Sunday, October 27, 2013

Going Blind

So I'd like to say that it's been long and hard, yea I said those two words together, since summer started and she decided to abandon me. Since that horrid moment in my personal history, I've slowly lost sight of myself. Besides starting to get crushes on girls just because they're "pwetty" or reducing lifting weights, I've just started to just be a Moba addict. In fact, Dota has been fucked by a recent update so I started playing, sadly, League of Legends. I've also half abandoned this blog. I'm surprised that the posts I do make get views. I guess I somehow post interesting and important stuff, but I really don't know. But back to the subject, I want to go back to me again. To the guy that always knew why he did something routinely. I still need a reason to lift weights. Before? Well before I'd tell myself who I had to protect, who I was going to protect. But now I don't know. Those thoughts, they're irrelevant now. I've lost touch with them. It was two girls, one of which you should know who is, the other only a few will know. I always said I lifted weights because I was always going to be there to protect them. But, I lost touch with them. I try, and try, to fix shit with her, I really do. I'm scared that things are going to become what they've become with the other girl. We only talk when one of us needs something. We're not friends or anything. Mostly it's me that needs something.

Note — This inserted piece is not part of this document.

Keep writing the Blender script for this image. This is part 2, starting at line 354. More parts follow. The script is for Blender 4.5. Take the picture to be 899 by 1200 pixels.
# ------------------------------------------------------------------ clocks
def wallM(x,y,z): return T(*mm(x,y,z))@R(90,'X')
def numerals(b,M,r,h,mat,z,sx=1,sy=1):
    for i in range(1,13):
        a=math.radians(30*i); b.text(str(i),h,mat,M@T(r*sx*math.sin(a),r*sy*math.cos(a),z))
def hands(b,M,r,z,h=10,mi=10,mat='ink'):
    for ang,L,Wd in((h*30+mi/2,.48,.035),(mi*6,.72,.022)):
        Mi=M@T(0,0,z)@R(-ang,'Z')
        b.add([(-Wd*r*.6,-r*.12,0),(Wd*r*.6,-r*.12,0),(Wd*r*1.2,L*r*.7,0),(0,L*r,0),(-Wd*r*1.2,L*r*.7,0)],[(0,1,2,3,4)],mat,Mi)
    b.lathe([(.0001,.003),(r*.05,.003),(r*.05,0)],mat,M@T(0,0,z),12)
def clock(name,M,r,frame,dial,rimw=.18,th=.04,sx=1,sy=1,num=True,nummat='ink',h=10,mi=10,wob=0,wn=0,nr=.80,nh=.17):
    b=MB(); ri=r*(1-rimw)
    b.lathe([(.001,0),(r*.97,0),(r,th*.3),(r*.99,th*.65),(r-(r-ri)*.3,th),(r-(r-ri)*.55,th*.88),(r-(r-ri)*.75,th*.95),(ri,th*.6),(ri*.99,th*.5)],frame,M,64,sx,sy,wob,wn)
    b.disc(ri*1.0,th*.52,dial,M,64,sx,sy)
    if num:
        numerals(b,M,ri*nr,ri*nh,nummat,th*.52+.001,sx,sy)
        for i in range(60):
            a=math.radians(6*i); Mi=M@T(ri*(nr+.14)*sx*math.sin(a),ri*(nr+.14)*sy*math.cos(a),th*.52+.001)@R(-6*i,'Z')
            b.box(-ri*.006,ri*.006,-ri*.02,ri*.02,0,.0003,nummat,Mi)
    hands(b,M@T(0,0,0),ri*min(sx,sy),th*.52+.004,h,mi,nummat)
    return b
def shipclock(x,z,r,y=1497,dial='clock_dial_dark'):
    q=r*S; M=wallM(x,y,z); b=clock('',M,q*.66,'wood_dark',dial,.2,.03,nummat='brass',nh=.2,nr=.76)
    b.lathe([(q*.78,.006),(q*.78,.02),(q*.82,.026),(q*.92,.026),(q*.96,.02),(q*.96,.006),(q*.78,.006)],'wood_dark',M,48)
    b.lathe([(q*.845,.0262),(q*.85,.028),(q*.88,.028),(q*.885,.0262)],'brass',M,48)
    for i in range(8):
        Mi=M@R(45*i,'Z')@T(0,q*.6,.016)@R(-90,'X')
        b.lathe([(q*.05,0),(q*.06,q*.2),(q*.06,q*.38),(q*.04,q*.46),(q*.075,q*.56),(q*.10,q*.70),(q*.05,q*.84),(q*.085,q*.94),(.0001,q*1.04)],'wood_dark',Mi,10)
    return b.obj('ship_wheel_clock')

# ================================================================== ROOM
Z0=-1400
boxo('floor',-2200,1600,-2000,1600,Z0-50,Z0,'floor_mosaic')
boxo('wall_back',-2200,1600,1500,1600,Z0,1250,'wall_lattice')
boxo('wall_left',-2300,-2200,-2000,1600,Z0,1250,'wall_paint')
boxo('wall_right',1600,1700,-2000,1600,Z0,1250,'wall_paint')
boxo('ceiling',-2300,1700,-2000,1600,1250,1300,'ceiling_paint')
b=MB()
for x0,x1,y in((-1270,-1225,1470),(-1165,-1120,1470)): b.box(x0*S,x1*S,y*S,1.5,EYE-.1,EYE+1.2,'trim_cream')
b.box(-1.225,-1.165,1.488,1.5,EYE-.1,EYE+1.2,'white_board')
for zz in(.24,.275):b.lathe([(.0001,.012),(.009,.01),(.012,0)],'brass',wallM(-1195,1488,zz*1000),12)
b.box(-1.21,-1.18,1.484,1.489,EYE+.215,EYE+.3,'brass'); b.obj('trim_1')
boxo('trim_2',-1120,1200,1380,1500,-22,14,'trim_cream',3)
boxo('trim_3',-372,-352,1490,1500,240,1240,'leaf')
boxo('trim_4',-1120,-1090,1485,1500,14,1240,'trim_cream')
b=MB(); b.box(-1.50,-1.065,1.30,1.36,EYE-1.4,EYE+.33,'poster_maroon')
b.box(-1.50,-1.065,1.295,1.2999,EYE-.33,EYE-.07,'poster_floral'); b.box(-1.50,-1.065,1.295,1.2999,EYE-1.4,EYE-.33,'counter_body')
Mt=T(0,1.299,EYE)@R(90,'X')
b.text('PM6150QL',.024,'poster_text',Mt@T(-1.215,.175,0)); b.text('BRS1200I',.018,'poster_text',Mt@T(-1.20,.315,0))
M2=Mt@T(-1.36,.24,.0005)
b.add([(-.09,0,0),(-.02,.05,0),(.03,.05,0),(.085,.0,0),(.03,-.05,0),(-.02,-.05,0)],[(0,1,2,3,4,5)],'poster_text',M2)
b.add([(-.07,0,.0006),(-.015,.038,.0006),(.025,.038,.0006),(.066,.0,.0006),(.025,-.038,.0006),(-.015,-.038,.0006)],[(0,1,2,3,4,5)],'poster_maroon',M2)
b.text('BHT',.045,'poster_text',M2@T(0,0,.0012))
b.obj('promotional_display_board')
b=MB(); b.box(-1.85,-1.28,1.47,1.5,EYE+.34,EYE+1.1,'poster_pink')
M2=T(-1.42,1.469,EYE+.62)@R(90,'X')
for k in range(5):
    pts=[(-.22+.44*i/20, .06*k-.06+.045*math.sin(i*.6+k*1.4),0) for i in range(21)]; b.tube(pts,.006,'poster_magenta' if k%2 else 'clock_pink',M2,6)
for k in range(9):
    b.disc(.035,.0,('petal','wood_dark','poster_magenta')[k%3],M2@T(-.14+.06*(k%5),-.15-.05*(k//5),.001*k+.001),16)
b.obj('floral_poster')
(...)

If I attempt casual talk it just fails after a few things get said. But I guess that's what's coming. It's amazing how when someone's hope deteriorates slowly so does the rest of them until they're only what you see when that guy looks in the water and there's a ripple from a pebble. It's the same person, but distorted. Distorted to the point where you can barely recognize him or her. I want to go back to being me. The jovial, carefree, dickhole that people love.